Sorrentino again uses loud, blaring rock music to accompany a scene that intercuts a horse race, at which Andreotti and his wife are in attendance, with the reappearance of two assassins on a motorcycle chasing down and brutally murdering an individual who, moments earlier, was seen standing in Andreotti’s office looking frightened to death – clearly a portent of developments to come.  The exaggerated sounds of the horses hooves pounding around the race track turf and loud rock music reminiscent of that which was heard earlier all serves to heighten the tension and discomfit the viewer.  By now, we’ve come to expect that rock music probably portends violence. 

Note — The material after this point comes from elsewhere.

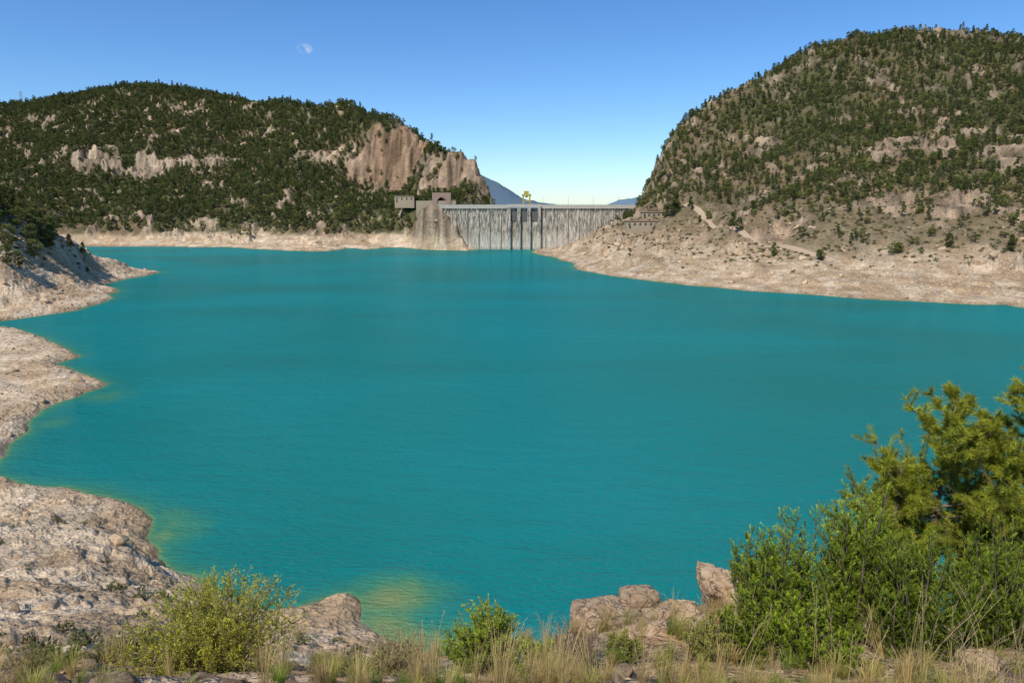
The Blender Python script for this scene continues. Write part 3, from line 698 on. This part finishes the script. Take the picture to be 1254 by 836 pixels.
# ------------------------------------------------------------------ foreground shrubs
def place(u, y, dz=0):
    x = (u-627)/F*y/.9; return Vector((x, y, gz(x, y)+dz))
def shrub(name, u, y, H, R, base, nst=110, tip=(.3,.33,.06), leafl=.035, leafw=.012, nl=55, dense=.25, upright=.6):
    mb = MB()
    for i in range(nst):
        a = rng.uniform(0,6.28); rr = math.sqrt(rng.uniform(0,1)); hh = H*(1-.45*rr**2)*rng.uniform(.65,1.08)
        end = np.array([math.cos(a)*R*rr, math.sin(a)*R*rr, hh]); st = np.array([math.cos(a)*R*rr*.25, math.sin(a)*R*rr*.25, -.05])
        bend = np.array([rng.normal()*.06, rng.normal()*.06, 0])*H
        s_ = np.linspace(0,1,7)[:,None]; P = st+(end-st)*np.concatenate([s_**(1.3), s_**(1.3), s_**.85], 1)+bend*np.sin(s_*3.14)
        mb.tube(P, np.linspace(.007,.002,7), (.16,.13,.07), 0, 3)
        tw = [P]
        for k in range(6):
            t = rng.uniform(.3,.95); b = P[int(t*6)]; d = rdir(1)[0]*.6+[0,0,upright+.3]; d /= np.linalg.norm(d); l_ = H*rng.uniform(.10,.22)
            q = b+np.linspace(0,1,4)[:,None]*d*l_; mb.tube(q, np.linspace(.003,.0015,4), (.18,.16,.07), 0, 3); tw.append(q)
        for q in tw:
            k = nl if q is P else nl//3
            t = rng.uniform(dense if q is P else 0, 1, k)*(len(q)-1); i0 = np.minimum(t.astype(int), len(q)-2); f = (t-i0)[:,None]
            pp = q[i0]*(1-f)+q[i0+1]*f; ax = q[i0+1]-q[i0]; ax /= np.linalg.norm(ax, axis=1, keepdims=True)
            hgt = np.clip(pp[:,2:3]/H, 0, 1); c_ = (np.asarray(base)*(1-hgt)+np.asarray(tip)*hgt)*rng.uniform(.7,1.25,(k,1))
            mb.leaves(pp, ax*.8+rdir(k)*.75, leafl*rng.uniform(.6,1.3,k), leafw, c_, 1, True)
    o = mb.obj(name, [M_BARK, M_LEAF]); o.location = place(u, y); return o
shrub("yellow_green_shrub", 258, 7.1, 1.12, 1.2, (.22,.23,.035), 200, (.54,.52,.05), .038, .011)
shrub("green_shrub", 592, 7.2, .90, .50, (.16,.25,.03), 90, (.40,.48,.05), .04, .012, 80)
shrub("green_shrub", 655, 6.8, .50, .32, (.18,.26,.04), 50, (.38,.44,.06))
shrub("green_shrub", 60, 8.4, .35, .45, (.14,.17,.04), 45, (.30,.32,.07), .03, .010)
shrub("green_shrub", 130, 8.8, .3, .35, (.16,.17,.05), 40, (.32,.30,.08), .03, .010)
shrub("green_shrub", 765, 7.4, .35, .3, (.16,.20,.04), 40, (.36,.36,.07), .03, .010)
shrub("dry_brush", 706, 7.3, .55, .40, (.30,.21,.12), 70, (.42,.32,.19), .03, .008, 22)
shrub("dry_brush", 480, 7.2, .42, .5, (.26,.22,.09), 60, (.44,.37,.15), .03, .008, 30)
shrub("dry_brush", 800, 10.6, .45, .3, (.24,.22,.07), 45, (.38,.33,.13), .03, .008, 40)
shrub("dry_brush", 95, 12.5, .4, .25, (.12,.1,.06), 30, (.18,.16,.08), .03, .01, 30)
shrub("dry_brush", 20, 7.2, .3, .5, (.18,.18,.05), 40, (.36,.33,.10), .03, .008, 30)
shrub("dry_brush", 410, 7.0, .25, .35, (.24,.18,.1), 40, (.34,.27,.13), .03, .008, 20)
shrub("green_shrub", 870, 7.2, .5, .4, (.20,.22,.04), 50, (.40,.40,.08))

def juniper(name, u, y, H, R, base, tip, nst=70):
    mb = MB()
    for i in range(nst):
        a = rng.uniform(0,6.28); rr = math.sqrt(rng.uniform(0,1)); hh = H*(1-.42*rr**1.8)*rng.uniform(.55,1.05)
        end = np.array([math.cos(a)*R*rr, math.sin(a)*R*rr, hh]); st = np.array([math.cos(a)*R*rr*.45, math.sin(a)*R*rr*.45, -.1])
        s_ = np.linspace(0,1,8)[:,None]; P = st+(end-st)*np.concatenate([s_**1.2, s_**1.2, s_], 1)+rng.normal(size=3)*.03*H*np.sin(s_*3.14)
        mb.tube(P, np.linspace(.012,.003,8), (.14,.1,.07), 0, 4)
        nt = 28
        for k in range(nt):
            t = rng.uniform(.12,1.0)*7; i0 = min(int(t),6); b = P[i0]+(P[i0+1]-P[i0])*(t-i0)
            d = rdir(1)[0]; d[2] = abs(d[2])*.8+.75; d /= np.linalg.norm(d); l_ = H*rng.uniform(.07,.15)*(1.15-t/7*.55)
            q0 = rng.uniform(0,1,(46,1)); pp = b+d*l_*q0
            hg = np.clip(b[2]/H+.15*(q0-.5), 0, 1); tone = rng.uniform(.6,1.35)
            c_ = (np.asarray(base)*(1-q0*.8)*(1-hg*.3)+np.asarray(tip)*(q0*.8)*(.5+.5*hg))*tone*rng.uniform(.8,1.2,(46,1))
            mb.leaves(pp, d*1.1+rdir(46)*.65, .034*rng.uniform(.6,1.2,46), .0065, c_, 1, True)
    o = mb.obj(name, [M_BARK, M_LEAF]); o.location = place(u, y); return o
JB, JT = (.12,.20,.022), (.48,.58,.05)
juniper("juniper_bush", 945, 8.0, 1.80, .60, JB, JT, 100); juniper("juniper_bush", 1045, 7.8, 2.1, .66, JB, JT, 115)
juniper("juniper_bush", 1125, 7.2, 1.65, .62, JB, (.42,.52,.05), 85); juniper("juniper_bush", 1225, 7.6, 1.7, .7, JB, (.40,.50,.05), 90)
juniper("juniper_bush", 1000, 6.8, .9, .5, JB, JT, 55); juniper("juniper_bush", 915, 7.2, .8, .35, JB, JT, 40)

def pine(name, u, y, H, R, base, tip, nb=46):
    mb = MB(); zs = np.linspace(0,1,10); wob = rng.normal(size=2)*.12
    P = np.stack([wob[0]*np.sin(zs*3), wob[1]*np.sin(zs*2.4), zs*H-.1], -1); mb.tube(P, .05*(1-.88*zs)+.004, (.17,.12,.09), 0, 7)
    def tuft(p, d, n, l_, tone):
        q0 = rng.uniform(0,1,(n,1)); dd = d*.75+rdir(n)*.8
        hz = rng.uniform(size=(n,1)); c_ = (np.asarray(base)*(1-hz)+np.asarray(tip)*hz)*tone*rng.uniform(.75,1.25,(n,1))
        mb.leaves(p-d*.07*q0, dd, l_*rng.uniform(.7,1.15,n), .0065, c_, 1)
    for i in range(nb):
        f = rng.uniform(.12,.97); t = f*9; i0 = min(int(t),8); b = P[i0]+(P[i0+1]-P[i0])*(t-i0); a = i*2.4+rng.normal()*.3
        L_ = R*(1.12-f)**.6*rng.uniform(.65,1.15); h = np.array([math.cos(a), math.sin(a), 0]); s_ = np.linspace(0,1,7)[:,None]
        Q = b+h*L_*s_+np.array([0,0,1])*L_*(.15*s_+.55*s_**2)+rng.normal(size=3)*.06*np.sin(s_*3)
        mb.tube(Q, np.linspace(.016,.004,7)*(1.1-f*.5), (.17,.12,.09), 0, 4)
        for k in range(11):
            t2 = rng.uniform(.2,1)*6; j = min(int(t2),5); c0 = Q[j]+(Q[j+1]-Q[j])*(t2-j); d = h*.5+rdir(1)[0]*.8+[0,0,.55]; d /= np.linalg.norm(d); l2 = L_*rng.uniform(.15,.36)
            q = c0+np.linspace(0,1,4)[:,None]*d*l2+np.array([0,0,1])*(np.linspace(0,1,4)[:,None]**2)*l2*.25
            mb.tube(q, np.linspace(.006,.0025,4), (.2,.15,.1), 0, 3); tone = rng.uniform(.55,1.4)
            for w_ in (.3,.5,.7,.85,1.0):
                pp = q[0]+(q[-1]-q[0])*w_; tuft(pp, d, 26, .085, tone)
        tuft(Q[-1], h*.5+np.array([0,0,.7]), 30, .09, 1.2)
    tuft(P[-1], np.array([0,0,1.]), 40, .1, 1.2)
    o = mb.obj(name, [M_BARK, M_LEAF]); o.location = place(u, y); return o
PB, PT = (.15,.21,.022), (.50,.48,.05)
pine("pine_tree", 1135, 9.2, 3.65, 1.2, PB, PT, 90); pine("pine_tree", 1258, 8.4, 3.5, 1.25, PB, PT, 100); pine("pine_tree", 1078, 9.4, 2.8, .9, PB, PT, 62); pine("pine_tree", 1195, 8.8, 3.0, 1.0, PB, PT, 62)

# tall dry stalks
def stalks(name, u, y, n, H, R):
    mb = MB()
    for i in range(n):
        a = rng.uniform(0,6.28); r = R*math.sqrt(rng.uniform()); b = np.array([math.cos(a)*r, math.sin(a)*r, -.05]); ln_ = rng.normal(size=2)*.22*H; h = H*rng.uniform(.6,1.1); s_ = np.linspace(0,1,6)[:,None]
        P = b+np.concatenate([ln_[0]*s_**2, ln_[1]*s_**2, h*s_], 1); mb.tube(P, np.linspace(.004,.002,6), (.5,.4,.2), 0, 3)
        k = 14; pp = P[-1]+(P[-2]-P[-1])*rng.uniform(0,.9,(k,1)); mb.leaves(pp, rdir(k)*.5+[0,0,.8], .03, .006, np.array((.55,.45,.24))*rng.uniform(.8,1.1,(k,1)), 0)
    o = mb.obj(name, [M_LEAF]); o.location = place(u, y)
stalks("dry_grass_stalks", 1190, 5.6, 50, .95, .7); stalks("dry_grass_stalks", 545, 7.6, 22, .5, .5); stalks("dry_grass_stalks", 900, 7.0, 18, .8, .5); stalks("dry_grass_stalks", 1060, 6.0, 20, .8, .5); stalks("dry_grass_stalks", 730, 7.0, 12, .6, .4)

# ------------------------------------------------------------------ light
EL = math.radians(53); AZ = math.atan2(-.45, -.66)
sun_dir = Vector((math.sin(AZ)*math.cos(EL), math.cos(AZ)*math.cos(EL), math.sin(EL)))
sl = bpy.data.lights.new("sun", 'SUN'); sl.energy = 5.0; sl.angle = math.radians(.5); sl.color = (1,.94,.84)
so = bpy.data.objects.new("sun", sl); so.rotation_euler = sun_dir.to_track_quat('Z','Y').to_euler(); so.location = (0,0,300); scene.collection.objects.link(so)
w = bpy.data.worlds.new("World"); scene.world = w; w.use_nodes = True; wn = w.node_tree.nodes; wl = w.node_tree.links
bg = wn["Background"]; sky = wn.new('ShaderNodeTexSky'); sky.sky_type = 'NISHITA'; sky.sun_disc = False; sky.sun_elevation = EL; sky.sun_rotation = AZ % (2*math.pi)
sky.altitude = 800; sky.air_density = 1.0; sky.dust_density = .2; sky.ozone_density = 2.0
bg.inputs[1].default_value = .135
hs = wn.new('ShaderNodeHueSaturation'); hs.inputs['Saturation'].default_value = 1.2; wl.new(sky.outputs[0], hs.inputs['Color'])
tint = wn.new('ShaderNodeMix'); tint.data_type = 'RGBA'; tint.blend_type = 'MULTIPLY'; tint.inputs[0].default_value = 1; wl.new(hs.outputs[0], tint.inputs[6]); tint.inputs[7].default_value = (.72,.90,1.10,1)
# tiny cloud wisp in the sky
yc = (418-60)/F; cd = Vector(((373-627)/F, CP+SP*yc, -SP+CP*yc)).normalized()
tcn = wn.new('ShaderNodeTexCoord'); nz = wn.new('ShaderNodeTexNoise'); nz.inputs['Scale'].default_value = 90; nz.inputs['Detail'].default_value = 5
wl.new(tcn.outputs['Generated'], nz.inputs['Vector'])
sub = wn.new('ShaderNodeVectorMath'); sub.operation = 'SUBTRACT'; wl.new(tcn.outputs['Generated'], sub.inputs[0]); sub.inputs[1].default_value = cd
mp = wn.new('ShaderNodeVectorMath'); mp.operation = 'MULTIPLY'; wl.new(sub.outputs[0], mp.inputs[0]); mp.inputs[1].default_value = (1,1,1.6)
lg = wn.new('ShaderNodeVectorMath'); lg.operation = 'LENGTH'; wl.new(mp.outputs[0], lg.inputs[0])
mr = wn.new('ShaderNodeMapRange'); wl.new(lg.outputs['Value'], mr.inputs[0]); mr.inputs[1].default_value = .001; mr.inputs[2].default_value = .011; mr.inputs[3].default_value = .9; mr.inputs[4].default_value = 0
m2 = wn.new('ShaderNodeMath'); m2.operation = 'MULTIPLY'; wl.new(mr.outputs[0], m2.inputs[0])
mr2 = wn.new('ShaderNodeMapRange'); wl.new(nz.outputs['Fac'], mr2.inputs[0]); mr2.inputs[1].default_value = .35; mr2.inputs[2].default_value = .6; wl.new(mr2.outputs[0], m2.inputs[1])
mx = wn.new('ShaderNodeMix'); mx.data_type = 'RGBA'; wl.new(m2.outputs[0], mx.inputs[0]); wl.new(tint.outputs[2], mx.inputs[6]); mx.inputs[7].default_value = (6,6.2,6.6,1)
wl.new(mx.outputs[2], bg.inputs[0])
scene.view_settings.view_transform = 'Standard'; scene.view_settings.look = 'None'; scene.view_settings.exposure = 0
print("forest", len(fx), "scrub", len(sx))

Throughout “Il Divo,” Sorrentino uses music and sound to build tension and to illuminate the contrasts between the sanctity of the Catholic Church and the violence endemic to Italy during the years of Andreotti’s reign.  Those were extremely violent days for Italians.  The Sicilian Mafia was extraordinarily powerful and sufficiently arrogant that it carried out not one but two successful assassinations of highly respected anti-Mafia prosecutors.  During the 1970s, the Red Brigades, a terrorist organization dedicated to destroying all symbols and vestiges of capitalism, was active and regarded as one of the most proficient and deadly terrorist organizations in the world, particularly following its kidnapping and assassination of former Prime Minister Aldo Moro, an event portrayed in “Il Divo.”  Sorrentino’s use of music and sound illuminates the tensions and violence that were a staple of Italy’s political life during the years of Andreotti’s terms as prime minister.  Unsurprisingly, composer Teho Teardo, in scoring Sorrentino’s film, relied heavily on strings, with cellos and violins amplified through the use of electronics such as were routinely used by Tangerine Dream in their synthesizer-heavy scores for Michael Mann’s “Thief” and William Friedkin’s “Sorcerer.”  The frequent use of loud, thumping music is unpleasant, but so are the scenes for which that music is used as accompaniment.